Descendants bear witness
Among those present was Gloria Ysmael-Adams, an adviser to the BCSA&TF and daughter of Lt. Bartolome R. Ysmael, who served in the 26th Cavalry Regiment (Philippine Scouts). The 26th Cavalry was part of the U.S. Army in the Far East and fought in the early defense of Luzon against the Japanese invasion.

Gloria Ysmael Adams (left) and her daughter, Myrna Ysmael Victoriano (Photo by James Tabafunda)
Ysmael-Adams, who was 9 and living at Clark Field when Japanese bombers struck on Dec. 8, 1941, said the commemoration “means a lot to me.”

Lt. Bartolome R. Ysmael, 26th Cavalry
Her father, who died in 1992, worked in radio communications and served as an interpreter of Japanese radio traffic.
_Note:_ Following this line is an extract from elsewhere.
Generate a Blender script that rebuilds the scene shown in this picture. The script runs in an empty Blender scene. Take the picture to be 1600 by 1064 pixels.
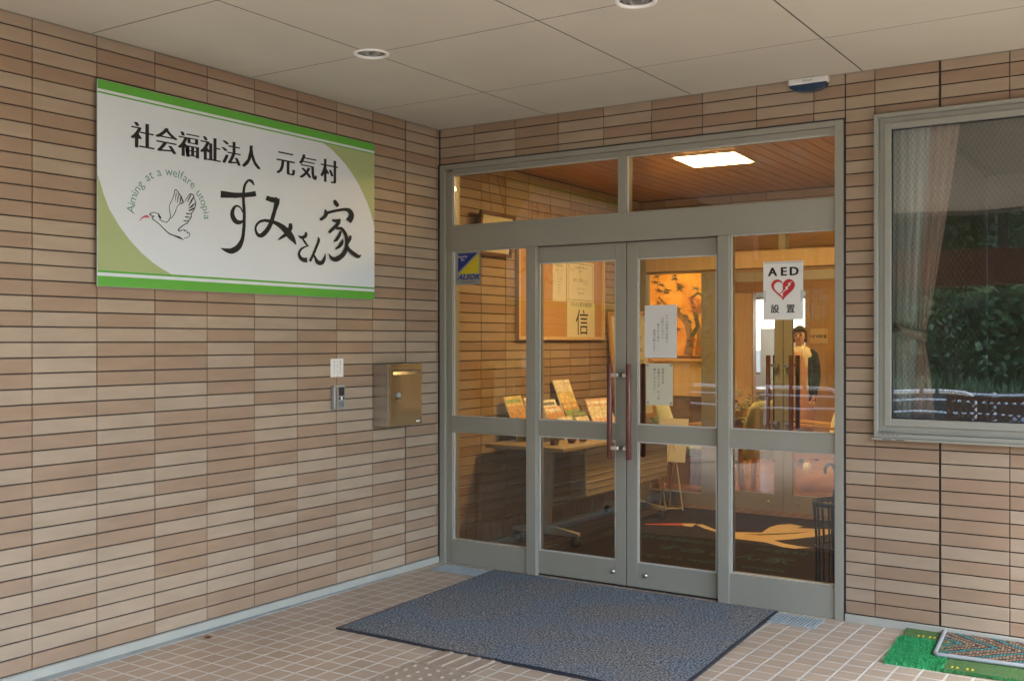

Scholarly and archival works on Filipino guerrillas and communications describe their duties included maintaining radio links and gathering intelligence on Japanese forces.
Sevilla said the fight for full recognition remains unfinished. “For the Day of Valor, we only recognize the contribution, the sacrifices, the heroism, courage, and what it took,” she said.
The BCSA&TF’s membership is dwindling, Sevilla said, and its future depends on whether younger Filipino Americans carry the work forward. “It has to come from within,” she said. “It has to feel like they own it.”